Excerpted from a JDSUPRA blog

A recent two-week trial that ended with a $7.5 million payout from a Lancaster County nursing home to the estate of a resident sexually assaulted by another resident has brought up questions to whether criminal background checks should be required for nursing home residents.

The jury found that a nursing home and its affiliates were liable for the 2013 sexual assault of the resident. The victim died unrelated to the assault and the lawsuit was brought on her behalf by her estate.

At trial, evidence was presented that the facility knew that the assailant:
• Had been previously convicted of sexual assault;
• Targeted the victim because she suffered from dementia;
• Had threatened to rape a caregiver;
• No longer needed the services of the facility, but it nonetheless allowed him to remain a resident.

Prior to the civil trial, the assailant was incarcerated for the sexual assault in question at the recent trial.
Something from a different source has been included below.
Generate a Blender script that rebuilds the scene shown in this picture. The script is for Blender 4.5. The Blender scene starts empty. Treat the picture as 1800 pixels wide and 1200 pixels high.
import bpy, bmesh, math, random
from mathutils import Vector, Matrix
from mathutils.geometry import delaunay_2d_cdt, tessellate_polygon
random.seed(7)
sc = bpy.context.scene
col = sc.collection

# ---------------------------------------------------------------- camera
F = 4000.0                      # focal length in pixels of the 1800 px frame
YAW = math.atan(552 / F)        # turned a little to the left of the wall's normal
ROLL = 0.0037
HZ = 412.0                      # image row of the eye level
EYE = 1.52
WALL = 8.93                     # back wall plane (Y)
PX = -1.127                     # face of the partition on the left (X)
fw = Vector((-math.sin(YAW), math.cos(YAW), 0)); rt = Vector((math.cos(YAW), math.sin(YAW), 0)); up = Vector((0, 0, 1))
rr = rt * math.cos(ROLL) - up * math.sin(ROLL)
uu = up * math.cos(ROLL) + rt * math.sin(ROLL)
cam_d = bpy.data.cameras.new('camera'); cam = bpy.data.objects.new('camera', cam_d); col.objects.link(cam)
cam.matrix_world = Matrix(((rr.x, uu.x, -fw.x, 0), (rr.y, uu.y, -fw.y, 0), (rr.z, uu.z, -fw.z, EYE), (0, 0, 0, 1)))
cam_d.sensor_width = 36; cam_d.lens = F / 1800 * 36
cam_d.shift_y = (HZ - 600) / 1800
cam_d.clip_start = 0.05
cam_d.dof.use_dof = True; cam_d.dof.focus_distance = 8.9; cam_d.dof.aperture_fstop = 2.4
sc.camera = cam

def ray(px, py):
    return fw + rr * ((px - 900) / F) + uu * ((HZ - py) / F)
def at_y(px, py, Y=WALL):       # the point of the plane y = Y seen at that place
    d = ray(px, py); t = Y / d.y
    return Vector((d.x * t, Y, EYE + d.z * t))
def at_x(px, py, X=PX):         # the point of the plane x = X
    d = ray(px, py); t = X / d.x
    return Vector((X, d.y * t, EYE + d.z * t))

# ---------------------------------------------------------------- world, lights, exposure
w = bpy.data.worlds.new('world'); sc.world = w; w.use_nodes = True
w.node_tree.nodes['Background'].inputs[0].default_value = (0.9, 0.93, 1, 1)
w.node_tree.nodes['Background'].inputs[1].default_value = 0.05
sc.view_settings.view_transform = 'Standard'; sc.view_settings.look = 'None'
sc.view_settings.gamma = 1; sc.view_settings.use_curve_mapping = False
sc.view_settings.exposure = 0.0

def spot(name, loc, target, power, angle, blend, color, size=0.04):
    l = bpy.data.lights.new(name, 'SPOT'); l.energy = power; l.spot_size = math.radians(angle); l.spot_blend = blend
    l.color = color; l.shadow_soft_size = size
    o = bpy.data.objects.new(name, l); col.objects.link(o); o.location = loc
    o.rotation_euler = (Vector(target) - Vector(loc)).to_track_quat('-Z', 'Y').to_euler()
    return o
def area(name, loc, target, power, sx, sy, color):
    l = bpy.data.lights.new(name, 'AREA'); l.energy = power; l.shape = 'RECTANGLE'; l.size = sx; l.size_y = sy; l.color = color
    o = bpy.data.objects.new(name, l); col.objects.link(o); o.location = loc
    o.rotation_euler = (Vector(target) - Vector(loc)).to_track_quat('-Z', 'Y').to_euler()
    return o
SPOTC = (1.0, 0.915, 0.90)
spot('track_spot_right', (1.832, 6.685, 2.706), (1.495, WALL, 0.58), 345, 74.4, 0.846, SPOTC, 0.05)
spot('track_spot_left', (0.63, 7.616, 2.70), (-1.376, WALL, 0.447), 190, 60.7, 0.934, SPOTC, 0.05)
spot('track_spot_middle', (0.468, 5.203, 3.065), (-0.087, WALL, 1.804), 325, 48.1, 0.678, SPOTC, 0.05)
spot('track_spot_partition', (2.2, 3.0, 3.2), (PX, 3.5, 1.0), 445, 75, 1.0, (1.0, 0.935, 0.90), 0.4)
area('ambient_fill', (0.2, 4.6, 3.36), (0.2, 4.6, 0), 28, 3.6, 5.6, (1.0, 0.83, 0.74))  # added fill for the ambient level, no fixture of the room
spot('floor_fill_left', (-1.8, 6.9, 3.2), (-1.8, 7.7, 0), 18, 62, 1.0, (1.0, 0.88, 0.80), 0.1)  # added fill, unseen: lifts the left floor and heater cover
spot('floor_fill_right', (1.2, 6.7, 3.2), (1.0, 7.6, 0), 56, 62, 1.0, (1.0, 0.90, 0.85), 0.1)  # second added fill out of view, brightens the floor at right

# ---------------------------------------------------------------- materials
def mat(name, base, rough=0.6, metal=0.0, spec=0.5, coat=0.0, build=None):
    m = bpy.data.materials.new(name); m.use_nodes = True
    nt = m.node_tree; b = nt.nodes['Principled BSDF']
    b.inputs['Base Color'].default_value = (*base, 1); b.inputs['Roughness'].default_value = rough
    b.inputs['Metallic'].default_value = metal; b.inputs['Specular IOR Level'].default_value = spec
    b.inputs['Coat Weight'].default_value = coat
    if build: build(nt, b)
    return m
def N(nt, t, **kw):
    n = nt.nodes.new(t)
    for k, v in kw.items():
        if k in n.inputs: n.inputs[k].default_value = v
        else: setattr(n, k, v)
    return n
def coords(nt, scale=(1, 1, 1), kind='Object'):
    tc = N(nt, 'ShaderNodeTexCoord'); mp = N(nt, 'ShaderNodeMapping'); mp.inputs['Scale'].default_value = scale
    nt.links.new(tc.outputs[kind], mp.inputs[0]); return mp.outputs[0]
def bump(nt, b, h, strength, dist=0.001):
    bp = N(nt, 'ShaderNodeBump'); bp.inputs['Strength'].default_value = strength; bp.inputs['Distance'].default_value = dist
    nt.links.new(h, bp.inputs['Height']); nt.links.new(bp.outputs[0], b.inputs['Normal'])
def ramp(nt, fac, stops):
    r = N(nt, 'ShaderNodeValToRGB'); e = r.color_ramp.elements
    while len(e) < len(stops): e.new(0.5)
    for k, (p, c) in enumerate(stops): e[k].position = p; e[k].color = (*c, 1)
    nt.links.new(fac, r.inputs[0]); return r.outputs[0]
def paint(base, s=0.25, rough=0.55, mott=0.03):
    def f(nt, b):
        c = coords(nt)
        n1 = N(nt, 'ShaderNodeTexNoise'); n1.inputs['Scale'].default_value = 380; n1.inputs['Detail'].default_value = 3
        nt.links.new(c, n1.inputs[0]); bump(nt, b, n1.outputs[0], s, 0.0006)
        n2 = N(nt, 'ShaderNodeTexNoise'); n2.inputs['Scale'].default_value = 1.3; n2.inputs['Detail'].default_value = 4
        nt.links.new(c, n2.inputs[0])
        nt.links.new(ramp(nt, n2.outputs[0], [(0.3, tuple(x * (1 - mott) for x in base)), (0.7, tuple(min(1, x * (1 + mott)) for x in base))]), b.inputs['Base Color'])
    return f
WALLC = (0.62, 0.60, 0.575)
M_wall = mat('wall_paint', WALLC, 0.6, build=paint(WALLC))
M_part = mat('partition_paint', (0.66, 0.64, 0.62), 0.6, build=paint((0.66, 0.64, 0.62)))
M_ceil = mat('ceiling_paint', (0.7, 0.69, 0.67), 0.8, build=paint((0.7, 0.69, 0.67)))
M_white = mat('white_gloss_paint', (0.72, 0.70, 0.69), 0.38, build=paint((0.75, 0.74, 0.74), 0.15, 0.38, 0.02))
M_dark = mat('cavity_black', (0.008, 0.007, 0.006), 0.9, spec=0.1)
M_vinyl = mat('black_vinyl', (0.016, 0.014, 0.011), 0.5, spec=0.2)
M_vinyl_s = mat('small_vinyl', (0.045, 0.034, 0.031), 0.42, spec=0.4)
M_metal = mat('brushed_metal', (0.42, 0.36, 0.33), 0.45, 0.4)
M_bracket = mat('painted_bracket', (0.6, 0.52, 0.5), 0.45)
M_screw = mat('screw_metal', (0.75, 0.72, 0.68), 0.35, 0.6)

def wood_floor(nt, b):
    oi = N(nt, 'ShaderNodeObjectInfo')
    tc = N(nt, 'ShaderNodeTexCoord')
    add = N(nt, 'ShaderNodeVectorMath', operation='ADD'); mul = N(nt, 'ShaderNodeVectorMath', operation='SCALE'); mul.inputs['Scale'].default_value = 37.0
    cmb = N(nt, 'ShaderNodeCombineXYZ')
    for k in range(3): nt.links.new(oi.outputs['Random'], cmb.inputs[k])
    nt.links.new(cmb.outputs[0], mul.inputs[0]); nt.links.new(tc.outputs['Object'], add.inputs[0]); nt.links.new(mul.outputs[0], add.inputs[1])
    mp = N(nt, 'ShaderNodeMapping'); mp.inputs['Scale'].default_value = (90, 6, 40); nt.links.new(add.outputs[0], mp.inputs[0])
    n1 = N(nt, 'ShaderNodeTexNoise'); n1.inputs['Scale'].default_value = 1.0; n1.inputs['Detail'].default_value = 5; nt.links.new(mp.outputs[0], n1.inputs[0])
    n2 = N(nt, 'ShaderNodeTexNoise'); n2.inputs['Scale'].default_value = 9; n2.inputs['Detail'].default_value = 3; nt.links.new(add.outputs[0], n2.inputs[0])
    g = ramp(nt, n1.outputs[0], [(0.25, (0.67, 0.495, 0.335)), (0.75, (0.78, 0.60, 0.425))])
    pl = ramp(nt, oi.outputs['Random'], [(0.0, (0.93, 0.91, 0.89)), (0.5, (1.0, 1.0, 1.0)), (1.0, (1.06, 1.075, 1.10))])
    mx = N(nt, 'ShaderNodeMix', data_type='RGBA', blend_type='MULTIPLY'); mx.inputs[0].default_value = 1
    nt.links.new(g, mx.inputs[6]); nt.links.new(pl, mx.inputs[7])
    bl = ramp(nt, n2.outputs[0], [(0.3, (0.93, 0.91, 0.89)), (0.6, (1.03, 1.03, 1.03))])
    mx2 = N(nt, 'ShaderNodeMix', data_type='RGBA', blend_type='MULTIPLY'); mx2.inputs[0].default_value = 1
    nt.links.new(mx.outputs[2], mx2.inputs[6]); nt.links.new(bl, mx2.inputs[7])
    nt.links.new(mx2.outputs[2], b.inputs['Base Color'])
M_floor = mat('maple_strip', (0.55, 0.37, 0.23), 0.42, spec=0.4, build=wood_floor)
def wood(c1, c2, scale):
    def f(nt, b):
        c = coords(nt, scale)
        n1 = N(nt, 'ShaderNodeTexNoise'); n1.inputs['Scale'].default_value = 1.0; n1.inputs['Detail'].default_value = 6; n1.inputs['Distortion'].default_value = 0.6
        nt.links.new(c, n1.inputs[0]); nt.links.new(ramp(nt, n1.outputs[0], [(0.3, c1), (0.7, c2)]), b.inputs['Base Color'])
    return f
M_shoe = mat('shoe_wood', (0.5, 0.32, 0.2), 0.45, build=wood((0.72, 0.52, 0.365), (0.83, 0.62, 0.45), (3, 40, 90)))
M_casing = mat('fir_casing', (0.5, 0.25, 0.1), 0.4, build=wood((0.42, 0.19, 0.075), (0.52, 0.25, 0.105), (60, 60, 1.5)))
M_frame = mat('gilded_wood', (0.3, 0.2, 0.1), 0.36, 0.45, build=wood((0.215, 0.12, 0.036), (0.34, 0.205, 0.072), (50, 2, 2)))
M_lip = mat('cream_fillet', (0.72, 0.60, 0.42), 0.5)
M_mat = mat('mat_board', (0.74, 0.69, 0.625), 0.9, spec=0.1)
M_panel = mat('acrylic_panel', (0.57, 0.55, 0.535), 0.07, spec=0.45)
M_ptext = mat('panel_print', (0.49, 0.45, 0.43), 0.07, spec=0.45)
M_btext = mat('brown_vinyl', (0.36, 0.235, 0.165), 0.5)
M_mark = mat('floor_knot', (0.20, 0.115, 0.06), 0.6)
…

The nursing home wrote to the Lancaster County Office of Aging (OOA) in 2010 regarding its concern that the resident-victim would be “victimized by this other resident who is a registered sex offender.” The nursing home then initiated a care plan – which was included in the victim’s chart – based on the recommendations of the OOA. However, the plaintiff’s pre-trial memorandum asserted that the nursing home’s staff appeared “to be wholly unaware of the precautions put in place by the OOA” and placed the assailant in a room that was two doors down from the victim’s room.
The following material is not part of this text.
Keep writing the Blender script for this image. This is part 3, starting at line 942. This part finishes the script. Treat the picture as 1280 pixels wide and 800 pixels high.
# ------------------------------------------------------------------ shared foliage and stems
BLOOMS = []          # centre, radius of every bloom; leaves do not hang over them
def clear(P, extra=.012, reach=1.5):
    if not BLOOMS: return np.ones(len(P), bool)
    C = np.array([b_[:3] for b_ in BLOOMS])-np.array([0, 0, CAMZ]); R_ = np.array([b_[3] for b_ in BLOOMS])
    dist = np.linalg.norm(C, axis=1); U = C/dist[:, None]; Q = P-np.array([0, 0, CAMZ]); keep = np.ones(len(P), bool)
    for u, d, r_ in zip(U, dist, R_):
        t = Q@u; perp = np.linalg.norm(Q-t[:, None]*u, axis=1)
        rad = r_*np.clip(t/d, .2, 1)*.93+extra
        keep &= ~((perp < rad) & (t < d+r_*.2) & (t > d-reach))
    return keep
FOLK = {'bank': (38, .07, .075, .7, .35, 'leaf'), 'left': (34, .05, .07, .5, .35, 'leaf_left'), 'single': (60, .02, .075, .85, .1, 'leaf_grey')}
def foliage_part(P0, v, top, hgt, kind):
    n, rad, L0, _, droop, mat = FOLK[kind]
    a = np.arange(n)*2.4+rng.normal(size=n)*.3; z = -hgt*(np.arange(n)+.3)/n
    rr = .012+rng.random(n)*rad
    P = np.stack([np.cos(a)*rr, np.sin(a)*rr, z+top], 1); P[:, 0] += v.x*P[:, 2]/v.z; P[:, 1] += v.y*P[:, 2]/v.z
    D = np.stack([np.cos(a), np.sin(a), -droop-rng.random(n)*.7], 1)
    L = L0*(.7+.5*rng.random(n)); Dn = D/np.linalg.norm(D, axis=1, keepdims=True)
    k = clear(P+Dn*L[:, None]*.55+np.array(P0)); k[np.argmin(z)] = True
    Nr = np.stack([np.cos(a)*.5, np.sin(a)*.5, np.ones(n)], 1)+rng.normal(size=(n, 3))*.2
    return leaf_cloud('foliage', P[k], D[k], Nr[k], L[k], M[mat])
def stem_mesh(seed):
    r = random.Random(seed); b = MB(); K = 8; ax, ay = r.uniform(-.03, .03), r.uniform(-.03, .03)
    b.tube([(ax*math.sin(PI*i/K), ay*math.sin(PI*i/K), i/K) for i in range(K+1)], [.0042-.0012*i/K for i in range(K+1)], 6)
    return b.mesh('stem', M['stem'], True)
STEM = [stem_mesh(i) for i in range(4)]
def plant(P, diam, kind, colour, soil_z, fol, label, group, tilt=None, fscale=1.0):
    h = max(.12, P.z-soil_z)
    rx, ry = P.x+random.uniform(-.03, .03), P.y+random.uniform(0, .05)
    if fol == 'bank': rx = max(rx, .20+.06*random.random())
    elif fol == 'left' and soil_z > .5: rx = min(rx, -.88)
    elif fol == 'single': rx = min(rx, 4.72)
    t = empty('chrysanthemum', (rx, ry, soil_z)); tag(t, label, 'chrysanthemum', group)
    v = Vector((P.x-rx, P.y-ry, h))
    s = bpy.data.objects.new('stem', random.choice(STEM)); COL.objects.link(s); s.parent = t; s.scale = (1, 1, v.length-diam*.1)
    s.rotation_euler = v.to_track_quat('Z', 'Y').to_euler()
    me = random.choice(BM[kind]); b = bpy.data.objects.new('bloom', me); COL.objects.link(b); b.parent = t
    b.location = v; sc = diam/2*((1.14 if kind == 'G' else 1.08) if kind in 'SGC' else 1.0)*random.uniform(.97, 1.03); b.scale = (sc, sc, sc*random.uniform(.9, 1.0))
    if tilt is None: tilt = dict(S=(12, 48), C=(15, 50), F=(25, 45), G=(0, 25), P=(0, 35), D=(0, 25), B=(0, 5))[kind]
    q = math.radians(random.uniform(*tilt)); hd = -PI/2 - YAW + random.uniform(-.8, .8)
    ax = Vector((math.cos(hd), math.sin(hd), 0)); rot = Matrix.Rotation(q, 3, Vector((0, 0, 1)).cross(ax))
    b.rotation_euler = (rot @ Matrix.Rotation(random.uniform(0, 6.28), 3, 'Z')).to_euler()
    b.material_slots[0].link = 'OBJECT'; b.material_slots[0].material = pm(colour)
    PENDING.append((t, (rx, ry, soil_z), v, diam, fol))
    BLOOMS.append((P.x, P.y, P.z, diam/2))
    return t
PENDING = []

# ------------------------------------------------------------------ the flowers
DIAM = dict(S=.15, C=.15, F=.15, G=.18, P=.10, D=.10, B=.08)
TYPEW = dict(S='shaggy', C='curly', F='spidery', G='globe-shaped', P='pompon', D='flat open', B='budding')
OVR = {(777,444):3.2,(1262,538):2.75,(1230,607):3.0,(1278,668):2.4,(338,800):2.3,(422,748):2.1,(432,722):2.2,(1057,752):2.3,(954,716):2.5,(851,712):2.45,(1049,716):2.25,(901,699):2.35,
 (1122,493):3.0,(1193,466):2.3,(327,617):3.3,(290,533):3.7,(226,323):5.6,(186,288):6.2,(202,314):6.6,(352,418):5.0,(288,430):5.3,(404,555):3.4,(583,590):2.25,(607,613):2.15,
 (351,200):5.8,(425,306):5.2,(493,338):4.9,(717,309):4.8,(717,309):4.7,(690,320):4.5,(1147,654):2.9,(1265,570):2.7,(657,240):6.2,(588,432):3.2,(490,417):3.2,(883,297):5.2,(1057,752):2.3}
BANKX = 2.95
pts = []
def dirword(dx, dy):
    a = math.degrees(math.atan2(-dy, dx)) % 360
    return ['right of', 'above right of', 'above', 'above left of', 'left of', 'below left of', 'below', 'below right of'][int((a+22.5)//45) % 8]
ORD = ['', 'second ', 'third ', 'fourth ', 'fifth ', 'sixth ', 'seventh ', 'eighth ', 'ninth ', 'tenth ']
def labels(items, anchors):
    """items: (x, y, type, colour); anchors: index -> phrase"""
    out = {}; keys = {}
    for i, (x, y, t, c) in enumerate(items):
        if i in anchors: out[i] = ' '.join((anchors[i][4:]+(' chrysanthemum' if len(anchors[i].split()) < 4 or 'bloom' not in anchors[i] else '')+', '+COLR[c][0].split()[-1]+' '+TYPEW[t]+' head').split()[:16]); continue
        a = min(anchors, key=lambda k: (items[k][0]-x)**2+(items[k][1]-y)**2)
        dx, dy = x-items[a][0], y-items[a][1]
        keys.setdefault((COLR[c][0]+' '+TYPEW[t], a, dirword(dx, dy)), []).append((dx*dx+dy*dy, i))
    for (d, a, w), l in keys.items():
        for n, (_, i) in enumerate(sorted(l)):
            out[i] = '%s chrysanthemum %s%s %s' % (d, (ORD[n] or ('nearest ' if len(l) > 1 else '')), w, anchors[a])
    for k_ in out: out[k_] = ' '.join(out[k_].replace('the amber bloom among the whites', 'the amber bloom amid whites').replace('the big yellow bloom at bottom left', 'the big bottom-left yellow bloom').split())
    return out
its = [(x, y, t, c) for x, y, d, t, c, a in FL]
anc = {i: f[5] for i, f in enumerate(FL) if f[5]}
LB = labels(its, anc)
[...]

The jury awarded the plaintiff $7.5 million in damages against the nursing home. The jury found that the nursing home and its parent company were 85 percent at fault for the victim’s injuries and damages and that the assailant was only 15 percent at fault. It further found that the conduct of the nursing home “was willful or wanton, or exhibited reckless indifference to the rights of” the victim, which would have entitled the plaintiff to additional damages if the parties did not come to a post-trial settlement.

This case brings to light an issue that is posing a problem to nursing homes across the county: abuse by convict-residents who require skilled nursing care. Connecticut has created skilled facilities for convicts only, while over the last decade, more states have adopted laws requiring background checks for those applying to live in nursing homes or assisted living facilities. Since 2004, at least 20 states have taken some action to limit former offenders’ access to nursing homes and assisted living facilities. Texas, Illinois, Florida Louisiana, Maryland and Virginia require a criminal background checks for any nursing home applicant and other states are considering similar measures. Most state initiatives have focused on sex offenders, though some include anyone convicted of a violent crime.
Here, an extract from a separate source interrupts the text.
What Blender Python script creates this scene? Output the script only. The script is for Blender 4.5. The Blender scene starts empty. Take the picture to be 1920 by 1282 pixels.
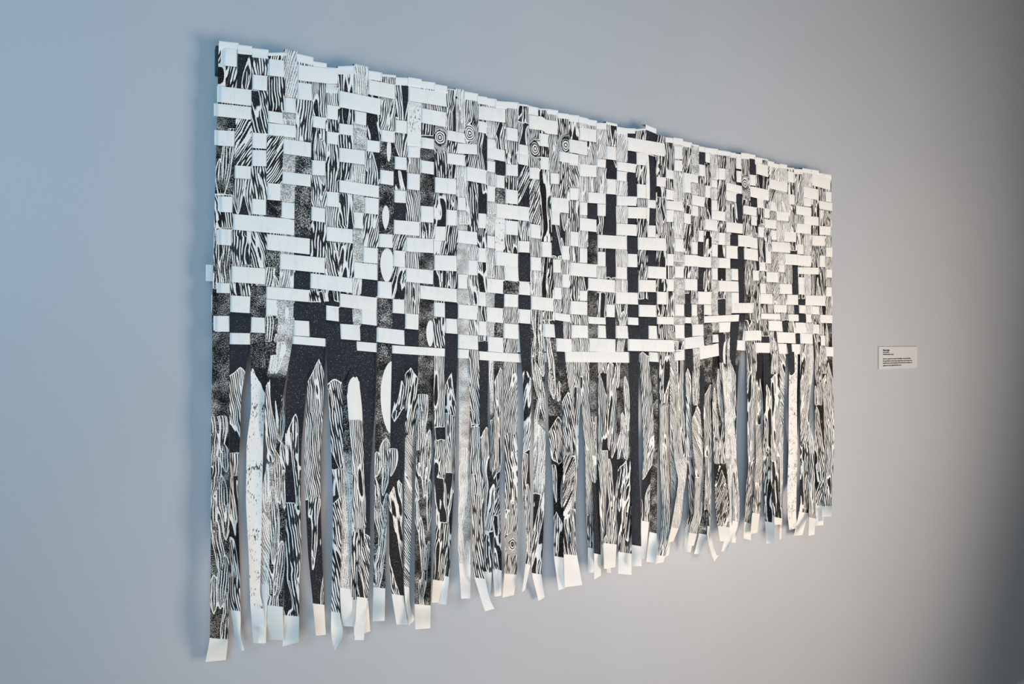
import bpy, math, random
import numpy as np

# ---------------------------------------------------------------- camera
IW, IH, FPX = 1920.0, 1282.0, 1200.0
VPX, HORY = 3023.0, 641.0                     # vanishing point of the wall, horizon row
TH = math.atan2(VPX - IW / 2, FPX)            # angle between optical axis and wall direction
FWD = np.array([math.cos(TH), math.sin(TH), 0.0])
RGT = np.array([math.sin(TH), -math.cos(TH), 0.0])
UPV = np.array([0.0, 0.0, 1.0])
CAMZ = 1.66
CAMD = 1.40                                   # distance from the wall surface (y = 0)
HANG = 0.032                                  # strips hang this far in front of the wall
_r = FWD + RGT * ((400 - IW / 2) / FPX)
CAMX = -_r[0] / _r[1] * (CAMD - HANG)
CAM = np.array([CAMX, -CAMD, CAMZ])

scene = bpy.context.scene
col = scene.collection
cam_data = bpy.data.cameras.new('camera')
cam_data.sensor_width = 36.0
cam_data.lens = FPX / IW * 36.0
cam_data.clip_start = 0.05
cam_ob = bpy.data.objects.new('camera', cam_data)
cam_ob.location = CAM
cam_ob.rotation_euler = (math.pi / 2, 0, TH - math.pi / 2)
col.objects.link(cam_ob)
scene.camera = cam_ob

# ---------------------------------------------------------------- light
world = bpy.data.worlds.new('world')
scene.world = world
world.use_nodes = True
world.node_tree.nodes['Background'].inputs[0].default_value = (1.0, 0.80, 0.60, 1)
world.node_tree.nodes['Background'].inputs[1].default_value = 0.085


def area(name, loc, target, sx, sy, power, color, spread=180):
    l = bpy.data.lights.new(name, 'AREA')
    l.shape = 'RECTANGLE'
    l.size, l.size_y = sx, sy
    l.energy = power
    l.color = color
    l.spread = math.radians(spread)
    o = bpy.data.objects.new(name, l)
    o.location = loc
    d = np.array(target, float) - np.array(loc, float)
    import mathutils
    o.rotation_euler = mathutils.Vector(d).to_track_quat('-Z', 'Y').to_euler()
    col.objects.link(o)
    return o


# cool daylight from the left crossing warm room light from the right
area('window_daylight', (-1.2, -2.8, 2.4), (1.26, 0, 2.17), 1.6, 2.0, 41.0, (0.38, 0.73, 1.0), 135)
area('warm_front_light', (0.46, -1.8, 0.55), (2.4, 0, 2.08), 2.0, 0.7, 11.0, (1.0, 0.82, 0.68), 125)
area('warm_side_light', (3.0, -2.3, 0.95), (0.29, 0, 2.4), 1.2, 1.8, 38.5, (1.0, 0.82, 0.68), 124)

vs = scene.view_settings
vs.view_transform = 'Standard'
vs.look = 'None'
vs.gamma = 1.0
vs.exposure = 0.14
vs.use_curve_mapping = False

rng = np.random.default_rng(7)
random.seed(7)


# ---------------------------------------------------------------- helpers
def unproject(px, py, dist):
    """photo pixel -> world point at distance dist in front of the wall (arrays welcome)"""
    px = np.asarray(px, float); py = np.asarray(py, float); dist = np.asarray(dist, float)
    a = (px - IW / 2) / FPX
    b = (HORY - py) / FPX
    dx = FWD[0] + RGT[0] * a
    dy = FWD[1] + RGT[1] * a
    t = (CAMD - dist) / dy
    return np.stack([CAM[0] + dx * t, -dist + 0 * dx, CAM[2] + b * t], -1)


def vnoise(x, y=0.0, seed=0):
    """smooth 2D value noise in [-1, 1]"""
    x = np.asarray(x, float); y = np.asarray(y, float) + 0 * x
    xi = np.floor(x).astype(np.int64); yi = np.floor(y).astype(np.int64)
    fx = x - xi; fy = y - yi
    fx = fx * fx * (3 - 2 * fx); fy = fy * fy * (3 - 2 * fy)

    def h(a, b):
        n = (a * 374761393 + b * 668265263 + seed * 974634777) & 0x7fffffff
        n = ((n ^ (n >> 13)) * 1274126177) & 0x7fffffff
        return ((n ^ (n >> 16)) & 0xffff) / 32767.5 - 1
    return (h(xi, yi) * (1 - fx) + h(xi + 1, yi) * fx) * (1 - fy) + (h(xi, yi + 1) * (1 - fx) + h(xi + 1, yi + 1) * fx) * fy


def smooth(a, b, x):
    t = np.clip((x - a) / (b - a), 0, 1)
    return t * t * (3 - 2 * t)


def link_mesh(name, verts, faces, mat, parent=None, smoothed=False):
    me = bpy.data.meshes.new(name)
    me.from_pydata([tuple(map(float, v)) for v in verts], [], faces)
    me.update()
    if smoothed:
        me.polygons.foreach_set('use_smooth', [True] * len(me.polygons))
    if mat:
        me.materials.append(mat)
    o = bpy.data.objects.new(name, me)
    col.objects.link(o)
    if parent:
        o.parent = parent
    return o


def tag(o, label=None, cat=None, group=None, kind=None):
    for k, v in (('label', label), ('category', cat), ('group', group), ('kind', kind)):
        if v:
            o[k] = v
    return o


def grid_faces(n, m):
    a = np.arange(n - 1)[:, None] * m + np.arange(m - 1)[None, :]
    a = a.ravel()
    return np.stack([a, a + m, a + m + 1, a + 1], -1)


def ribbon(name, P, mat, parent, attrs=None):
    """grid mesh from P[n, m, 3]"""
    n, m, _ = P.shape
    me = bpy.data.meshes.new(name)
    f = grid_faces(n, m)
    me.vertices.add(n * m)
    me.vertices.foreach_set('co', P.reshape(-1).astype(np.float32))
    me.loops.add(f.size)
    me.loops.foreach_set('vertex_index', f.ravel().astype(np.int32))
    me.polygons.add(len(f))
    me.polygons.foreach_set('loop_start', (np.arange(len(f)) * 4).astype(np.int32))
    me.polygons.foreach_set('loop_total', np.full(len(f), 4, np.int32))
    me.update(calc_edges=True)
    me.polygons.foreach_set('use_smooth', np.ones(len(f), bool))
    for k, v in (attrs or {}).items():
        a = me.attributes.new(k, 'FLOAT', 'POINT')
        a.data.foreach_set('value', np.ascontiguousarray(v, np.float32).ravel())
    me.materials.append(mat)
    o = bpy.data.objects.new(name, me)
    col.objects.link(o)
    o.parent = parent
    return o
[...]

Currently, Pennsylvania does not require background checks of nursing home applicants, but it does require employee criminal background checks under the Older Adults Protective Services Act (OAPSA). The act forbids a nursing home from hiring an employee that has been convicted of certain criminal offenses related to endangering children, untruthfulness, substance abuse, violent crimes and sexual misconduct. However, in 2015, the Commonwealth Court held that the “lifetime employment ban” in the act, violates the Pennsylvania Constitution and is therefore not enforceable. Given this decision, it remains unclear whether the Pennsylvania legislature will seek to enact a different and enforceable version of the OAPSA, or if Pennsylvania will follow the lead of other states to enact regulations requiring criminal background checks for nursing home applicants.